begin Stored data
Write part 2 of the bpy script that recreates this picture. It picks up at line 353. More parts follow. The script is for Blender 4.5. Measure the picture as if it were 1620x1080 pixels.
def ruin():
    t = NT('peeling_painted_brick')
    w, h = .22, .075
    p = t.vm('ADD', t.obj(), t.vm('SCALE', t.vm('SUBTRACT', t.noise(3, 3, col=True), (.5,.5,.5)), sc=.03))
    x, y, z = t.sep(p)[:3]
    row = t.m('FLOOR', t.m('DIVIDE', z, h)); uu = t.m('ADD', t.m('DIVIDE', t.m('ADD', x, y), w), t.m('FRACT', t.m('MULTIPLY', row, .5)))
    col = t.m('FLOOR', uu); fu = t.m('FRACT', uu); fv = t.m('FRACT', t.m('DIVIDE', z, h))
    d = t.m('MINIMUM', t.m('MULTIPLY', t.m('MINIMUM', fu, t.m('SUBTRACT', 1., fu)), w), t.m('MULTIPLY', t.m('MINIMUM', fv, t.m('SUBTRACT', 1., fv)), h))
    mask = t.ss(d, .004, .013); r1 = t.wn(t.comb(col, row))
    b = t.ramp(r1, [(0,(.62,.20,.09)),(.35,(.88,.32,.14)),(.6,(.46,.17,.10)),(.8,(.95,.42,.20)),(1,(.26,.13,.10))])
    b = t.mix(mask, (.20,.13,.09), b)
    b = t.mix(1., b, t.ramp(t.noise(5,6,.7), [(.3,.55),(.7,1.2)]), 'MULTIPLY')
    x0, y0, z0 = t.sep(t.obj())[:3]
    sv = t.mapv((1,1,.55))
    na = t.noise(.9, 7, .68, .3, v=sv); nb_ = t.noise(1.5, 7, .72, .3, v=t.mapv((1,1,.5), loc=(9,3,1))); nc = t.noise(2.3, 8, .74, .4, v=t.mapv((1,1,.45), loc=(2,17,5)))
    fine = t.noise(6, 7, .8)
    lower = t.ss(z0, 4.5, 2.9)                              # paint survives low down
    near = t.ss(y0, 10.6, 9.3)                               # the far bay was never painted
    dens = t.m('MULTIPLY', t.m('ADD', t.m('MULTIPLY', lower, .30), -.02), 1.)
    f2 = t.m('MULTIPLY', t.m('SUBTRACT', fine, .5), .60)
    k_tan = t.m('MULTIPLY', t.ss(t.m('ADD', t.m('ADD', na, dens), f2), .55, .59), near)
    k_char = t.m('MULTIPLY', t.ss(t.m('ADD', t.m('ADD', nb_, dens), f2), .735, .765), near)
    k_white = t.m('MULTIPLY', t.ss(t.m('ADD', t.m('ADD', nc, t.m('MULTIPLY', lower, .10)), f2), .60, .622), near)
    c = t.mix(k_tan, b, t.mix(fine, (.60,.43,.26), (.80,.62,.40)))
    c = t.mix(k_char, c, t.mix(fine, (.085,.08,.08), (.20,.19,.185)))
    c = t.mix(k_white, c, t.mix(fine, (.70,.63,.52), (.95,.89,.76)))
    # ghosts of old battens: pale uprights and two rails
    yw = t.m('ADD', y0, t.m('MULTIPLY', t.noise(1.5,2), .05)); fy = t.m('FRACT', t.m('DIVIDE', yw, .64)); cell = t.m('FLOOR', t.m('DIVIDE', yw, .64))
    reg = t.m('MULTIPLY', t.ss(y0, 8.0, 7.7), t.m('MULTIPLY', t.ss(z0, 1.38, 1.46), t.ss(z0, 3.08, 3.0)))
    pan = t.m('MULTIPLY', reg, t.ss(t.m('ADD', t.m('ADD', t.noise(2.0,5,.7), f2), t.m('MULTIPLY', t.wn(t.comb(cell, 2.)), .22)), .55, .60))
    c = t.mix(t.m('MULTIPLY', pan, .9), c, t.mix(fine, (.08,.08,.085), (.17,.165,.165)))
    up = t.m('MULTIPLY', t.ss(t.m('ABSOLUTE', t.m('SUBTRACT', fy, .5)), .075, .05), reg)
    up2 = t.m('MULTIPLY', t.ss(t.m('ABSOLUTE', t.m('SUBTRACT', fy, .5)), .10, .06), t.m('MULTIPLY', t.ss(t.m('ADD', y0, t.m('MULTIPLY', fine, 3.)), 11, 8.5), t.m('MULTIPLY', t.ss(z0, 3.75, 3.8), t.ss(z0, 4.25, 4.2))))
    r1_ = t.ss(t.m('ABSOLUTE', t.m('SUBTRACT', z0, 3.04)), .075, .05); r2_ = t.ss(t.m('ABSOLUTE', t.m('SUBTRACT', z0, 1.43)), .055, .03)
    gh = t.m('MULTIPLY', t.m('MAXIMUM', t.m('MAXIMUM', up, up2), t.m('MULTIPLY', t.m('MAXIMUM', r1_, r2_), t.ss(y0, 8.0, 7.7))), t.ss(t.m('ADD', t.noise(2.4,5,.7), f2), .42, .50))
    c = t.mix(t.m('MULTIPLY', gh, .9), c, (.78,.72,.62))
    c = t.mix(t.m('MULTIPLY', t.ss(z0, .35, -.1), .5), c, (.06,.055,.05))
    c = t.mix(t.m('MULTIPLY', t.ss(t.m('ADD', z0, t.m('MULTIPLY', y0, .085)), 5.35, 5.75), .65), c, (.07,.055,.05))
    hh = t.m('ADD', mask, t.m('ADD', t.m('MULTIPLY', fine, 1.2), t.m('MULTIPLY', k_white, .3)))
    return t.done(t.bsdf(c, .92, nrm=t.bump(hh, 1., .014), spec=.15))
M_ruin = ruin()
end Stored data
> _Work to complete_:
Exactly reproduce the material above.

> _Answer to the problem_:
Write part 2 of the bpy script that recreates this picture. It picks up at line 353. More parts follow. The script is for Blender 4.5. Measure the picture as if it were 1620x1080 pixels.
def ruin():
    t = NT('peeling_painted_brick')
    w, h = .22, .075
    p = t.vm('ADD', t.obj(), t.vm('SCALE', t.vm('SUBTRACT', t.noise(3, 3, col=True), (.5,.5,.5)), sc=.03))
    x, y, z = t.sep(p)[:3]
    row = t.m('FLOOR', t.m('DIVIDE', z, h)); uu = t.m('ADD', t.m('DIVIDE', t.m('ADD', x, y), w), t.m('FRACT', t.m('MULTIPLY', row, .5)))
    col = t.m('FLOOR', uu); fu = t.m('FRACT', uu); fv = t.m('FRACT', t.m('DIVIDE', z, h))
    d = t.m('MINIMUM', t.m('MULTIPLY', t.m('MINIMUM', fu, t.m('SUBTRACT', 1., fu)), w), t.m('MULTIPLY', t.m('MINIMUM', fv, t.m('SUBTRACT', 1., fv)), h))
    mask = t.ss(d, .004, .013); r1 = t.wn(t.comb(col, row))
    b = t.ramp(r1, [(0,(.62,.20,.09)),(.35,(.88,.32,.14)),(.6,(.46,.17,.10)),(.8,(.95,.42,.20)),(1,(.26,.13,.10))])
    b = t.mix(mask, (.20,.13,.09), b)
    b = t.mix(1., b, t.ramp(t.noise(5,6,.7), [(.3,.55),(.7,1.2)]), 'MULTIPLY')
    x0, y0, z0 = t.sep(t.obj())[:3]
    sv = t.mapv((1,1,.55))
    na = t.noise(.9, 7, .68, .3, v=sv); nb_ = t.noise(1.5, 7, .72, .3, v=t.mapv((1,1,.5), loc=(9,3,1))); nc = t.noise(2.3, 8, .74, .4, v=t.mapv((1,1,.45), loc=(2,17,5)))
    fine = t.noise(6, 7, .8)
    lower = t.ss(z0, 4.5, 2.9)                              # paint survives low down
    near = t.ss(y0, 10.6, 9.3)                               # the far bay was never painted
    dens = t.m('MULTIPLY', t.m('ADD', t.m('MULTIPLY', lower, .30), -.02), 1.)
    f2 = t.m('MULTIPLY', t.m('SUBTRACT', fine, .5), .60)
    k_tan = t.m('MULTIPLY', t.ss(t.m('ADD', t.m('ADD', na, dens), f2), .55, .59), near)
    k_char = t.m('MULTIPLY', t.ss(t.m('ADD', t.m('ADD', nb_, dens), f2), .735, .765), near)
    k_white = t.m('MULTIPLY', t.ss(t.m('ADD', t.m('ADD', nc, t.m('MULTIPLY', lower, .10)), f2), .60, .622), near)
    c = t.mix(k_tan, b, t.mix(fine, (.60,.43,.26), (.80,.62,.40)))
    c = t.mix(k_char, c, t.mix(fine, (.085,.08,.08), (.20,.19,.185)))
    c = t.mix(k_white, c, t.mix(fine, (.70,.63,.52), (.95,.89,.76)))
    # ghosts of old battens: pale uprights and two rails
    yw = t.m('ADD', y0, t.m('MULTIPLY', t.noise(1.5,2), .05)); fy = t.m('FRACT', t.m('DIVIDE', yw, .64)); cell = t.m('FLOOR', t.m('DIVIDE', yw, .64))
    reg = t.m('MULTIPLY', t.ss(y0, 8.0, 7.7), t.m('MULTIPLY', t.ss(z0, 1.38, 1.46), t.ss(z0, 3.08, 3.0)))
    pan = t.m('MULTIPLY', reg, t.ss(t.m('ADD', t.m('ADD', t.noise(2.0,5,.7), f2), t.m('MULTIPLY', t.wn(t.comb(cell, 2.)), .22)), .55, .60))
    c = t.mix(t.m('MULTIPLY', pan, .9), c, t.mix(fine, (.08,.08,.085), (.17,.165,.165)))
    up = t.m('MULTIPLY', t.ss(t.m('ABSOLUTE', t.m('SUBTRACT', fy, .5)), .075, .05), reg)
    up2 = t.m('MULTIPLY', t.ss(t.m('ABSOLUTE', t.m('SUBTRACT', fy, .5)), .10, .06), t.m('MULTIPLY', t.ss(t.m('ADD', y0, t.m('MULTIPLY', fine, 3.)), 11, 8.5), t.m('MULTIPLY', t.ss(z0, 3.75, 3.8), t.ss(z0, 4.25, 4.2))))
    r1_ = t.ss(t.m('ABSOLUTE', t.m('SUBTRACT', z0, 3.04)), .075, .05); r2_ = t.ss(t.m('ABSOLUTE', t.m('SUBTRACT', z0, 1.43)), .055, .03)
    gh = t.m('MULTIPLY', t.m('MAXIMUM', t.m('MAXIMUM', up, up2), t.m('MULTIPLY', t.m('MAXIMUM', r1_, r2_), t.ss(y0, 8.0, 7.7))), t.ss(t.m('ADD', t.noise(2.4,5,.7), f2), .42, .50))
    c = t.mix(t.m('MULTIPLY', gh, .9), c, (.78,.72,.62))
    c = t.mix(t.m('MULTIPLY', t.ss(z0, .35, -.1), .5), c, (.06,.055,.05))
    c = t.mix(t.m('MULTIPLY', t.ss(t.m('ADD', z0, t.m('MULTIPLY', y0, .085)), 5.35, 5.75), .65), c, (.07,.055,.05))
    hh = t.m('ADD', mask, t.m('ADD', t.m('MULTIPLY', fine, 1.2), t.m('MULTIPLY', k_white, .3)))
    return t.done(t.bsdf(c, .92, nrm=t.bump(hh, 1., .014), spec=.15))
M_ruin = ruin()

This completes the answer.